Gordon had a few thousand Egyptians to ward off many more thousands of fanatical Arab tribesmen, known as Dervishes. Without his inspiring leadership they could never have held out for ten grim months. The British Government delayed sending a relief expedition, not believing that Gordon was in any real danger. Finally, an army started up the Nile in September. It proceeded too slowly and, meanwhile, Gordon’s situation was growing desperate.

Gordon kept an enthralling diary of the siege until 14th December, noting down everything from military matters to finding a scorpion in his sponge. He could not believe that a relief force would fail to reach him, but it did. On 15th January, his most important outpost, Fort Omdurman, surrendered. His garrison’s diet was rats and dogs. And the Nile, which had been a last link with the outside world, was receding – there was now a stretch of shallow water and a gap in the defences.

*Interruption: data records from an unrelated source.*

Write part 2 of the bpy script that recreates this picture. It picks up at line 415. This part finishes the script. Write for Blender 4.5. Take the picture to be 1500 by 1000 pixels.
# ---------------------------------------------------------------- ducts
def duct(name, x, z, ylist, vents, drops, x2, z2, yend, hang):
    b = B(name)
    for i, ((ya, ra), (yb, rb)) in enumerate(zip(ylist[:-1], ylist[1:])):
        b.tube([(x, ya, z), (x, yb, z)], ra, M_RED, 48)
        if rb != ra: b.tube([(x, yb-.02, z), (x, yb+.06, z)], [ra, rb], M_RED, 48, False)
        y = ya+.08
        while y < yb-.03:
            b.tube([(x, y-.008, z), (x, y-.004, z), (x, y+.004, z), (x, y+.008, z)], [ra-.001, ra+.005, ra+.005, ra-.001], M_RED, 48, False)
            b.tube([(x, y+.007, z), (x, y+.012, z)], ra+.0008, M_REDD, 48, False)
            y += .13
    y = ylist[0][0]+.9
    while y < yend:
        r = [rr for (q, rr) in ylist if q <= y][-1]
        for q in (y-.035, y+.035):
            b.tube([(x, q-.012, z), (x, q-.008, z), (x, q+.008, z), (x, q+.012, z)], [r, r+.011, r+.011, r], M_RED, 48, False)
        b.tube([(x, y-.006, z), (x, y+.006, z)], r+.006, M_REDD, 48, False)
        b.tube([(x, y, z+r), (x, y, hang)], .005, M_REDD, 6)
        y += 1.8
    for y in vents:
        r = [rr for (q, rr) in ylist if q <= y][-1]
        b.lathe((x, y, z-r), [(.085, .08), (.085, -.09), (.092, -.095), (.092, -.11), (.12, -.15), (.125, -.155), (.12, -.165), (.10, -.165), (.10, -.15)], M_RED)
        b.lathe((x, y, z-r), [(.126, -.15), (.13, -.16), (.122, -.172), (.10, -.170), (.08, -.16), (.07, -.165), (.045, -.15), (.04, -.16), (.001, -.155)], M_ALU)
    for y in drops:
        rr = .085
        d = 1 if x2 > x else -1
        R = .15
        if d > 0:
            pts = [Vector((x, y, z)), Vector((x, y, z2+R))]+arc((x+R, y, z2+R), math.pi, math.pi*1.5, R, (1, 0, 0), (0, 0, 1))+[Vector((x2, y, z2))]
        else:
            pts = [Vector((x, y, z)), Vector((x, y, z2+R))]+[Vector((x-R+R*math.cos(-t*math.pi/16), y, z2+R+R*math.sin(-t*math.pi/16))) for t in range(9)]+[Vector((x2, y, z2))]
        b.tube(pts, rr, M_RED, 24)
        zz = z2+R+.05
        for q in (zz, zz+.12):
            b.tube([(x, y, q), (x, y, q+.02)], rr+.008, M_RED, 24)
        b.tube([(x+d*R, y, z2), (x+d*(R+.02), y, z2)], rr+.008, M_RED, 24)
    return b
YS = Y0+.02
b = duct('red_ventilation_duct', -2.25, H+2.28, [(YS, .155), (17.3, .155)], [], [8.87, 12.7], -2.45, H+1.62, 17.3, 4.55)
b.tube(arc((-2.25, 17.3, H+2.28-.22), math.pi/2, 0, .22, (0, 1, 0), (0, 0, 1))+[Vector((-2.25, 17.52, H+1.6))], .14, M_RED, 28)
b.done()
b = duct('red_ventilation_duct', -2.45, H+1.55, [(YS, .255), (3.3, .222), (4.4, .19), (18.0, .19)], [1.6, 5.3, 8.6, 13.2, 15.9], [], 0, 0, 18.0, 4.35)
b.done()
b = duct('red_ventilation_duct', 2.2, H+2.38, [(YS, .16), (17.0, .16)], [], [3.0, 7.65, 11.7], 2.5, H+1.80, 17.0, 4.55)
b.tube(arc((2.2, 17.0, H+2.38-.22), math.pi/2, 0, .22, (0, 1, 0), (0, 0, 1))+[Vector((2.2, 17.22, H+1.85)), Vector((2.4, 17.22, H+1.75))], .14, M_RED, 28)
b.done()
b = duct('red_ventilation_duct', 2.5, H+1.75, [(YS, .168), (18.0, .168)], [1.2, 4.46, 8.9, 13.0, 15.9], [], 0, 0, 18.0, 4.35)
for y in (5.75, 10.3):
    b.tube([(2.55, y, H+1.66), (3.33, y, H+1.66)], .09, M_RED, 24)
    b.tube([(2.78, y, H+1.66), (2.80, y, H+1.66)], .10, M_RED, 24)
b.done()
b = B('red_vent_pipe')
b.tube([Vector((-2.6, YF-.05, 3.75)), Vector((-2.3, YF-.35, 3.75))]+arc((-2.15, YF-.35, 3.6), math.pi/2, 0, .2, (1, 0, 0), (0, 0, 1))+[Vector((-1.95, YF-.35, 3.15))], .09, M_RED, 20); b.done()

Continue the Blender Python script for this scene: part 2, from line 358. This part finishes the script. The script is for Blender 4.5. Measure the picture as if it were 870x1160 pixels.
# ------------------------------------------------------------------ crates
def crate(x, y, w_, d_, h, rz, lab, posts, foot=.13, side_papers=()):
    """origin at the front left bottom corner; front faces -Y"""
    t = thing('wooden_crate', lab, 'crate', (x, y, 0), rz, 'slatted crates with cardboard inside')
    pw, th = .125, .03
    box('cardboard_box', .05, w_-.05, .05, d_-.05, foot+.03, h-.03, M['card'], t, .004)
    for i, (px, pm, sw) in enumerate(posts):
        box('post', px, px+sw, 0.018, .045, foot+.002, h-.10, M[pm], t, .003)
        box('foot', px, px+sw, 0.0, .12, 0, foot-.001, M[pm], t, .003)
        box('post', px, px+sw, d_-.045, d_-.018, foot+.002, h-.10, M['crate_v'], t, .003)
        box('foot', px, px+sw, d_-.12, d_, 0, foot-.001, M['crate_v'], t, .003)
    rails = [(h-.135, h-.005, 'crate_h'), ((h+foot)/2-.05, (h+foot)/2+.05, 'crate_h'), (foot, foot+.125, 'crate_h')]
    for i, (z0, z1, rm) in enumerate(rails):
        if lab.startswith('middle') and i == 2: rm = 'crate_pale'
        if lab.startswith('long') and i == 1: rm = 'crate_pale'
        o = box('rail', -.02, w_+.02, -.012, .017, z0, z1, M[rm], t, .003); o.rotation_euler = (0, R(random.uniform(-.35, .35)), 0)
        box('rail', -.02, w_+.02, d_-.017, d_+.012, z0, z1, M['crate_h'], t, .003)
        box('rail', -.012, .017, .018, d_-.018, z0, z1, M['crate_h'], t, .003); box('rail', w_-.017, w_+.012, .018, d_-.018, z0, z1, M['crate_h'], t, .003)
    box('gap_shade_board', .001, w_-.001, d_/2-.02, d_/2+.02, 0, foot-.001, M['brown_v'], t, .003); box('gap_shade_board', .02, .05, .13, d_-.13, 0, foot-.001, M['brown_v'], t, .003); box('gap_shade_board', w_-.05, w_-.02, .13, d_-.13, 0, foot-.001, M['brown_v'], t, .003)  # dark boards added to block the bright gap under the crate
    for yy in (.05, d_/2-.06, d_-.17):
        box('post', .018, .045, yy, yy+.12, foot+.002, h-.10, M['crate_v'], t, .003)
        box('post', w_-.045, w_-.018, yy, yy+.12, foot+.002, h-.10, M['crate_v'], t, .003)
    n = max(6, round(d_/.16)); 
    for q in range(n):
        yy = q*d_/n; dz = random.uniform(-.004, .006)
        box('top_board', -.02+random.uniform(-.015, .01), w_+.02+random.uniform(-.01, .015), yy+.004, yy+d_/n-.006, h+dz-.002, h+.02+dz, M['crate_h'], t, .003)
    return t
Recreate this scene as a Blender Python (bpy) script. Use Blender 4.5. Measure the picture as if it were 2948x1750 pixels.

On 26th January, the Mahdi’s men crossed the gap. A horde of Dervishes broke into the Palace courtyard. Gordon appeared at the top of the steps. A spear flashed in the dawn light and Gordon fell dead. The relief force arrived 60 hours too late. Much of the public’s anger over the disaster fell on Gladstone, the Prime Minister. Having been known as the G.O.M. (Grand Old Man), he was re-christened the M.O.G. (Murderer of Gordon)!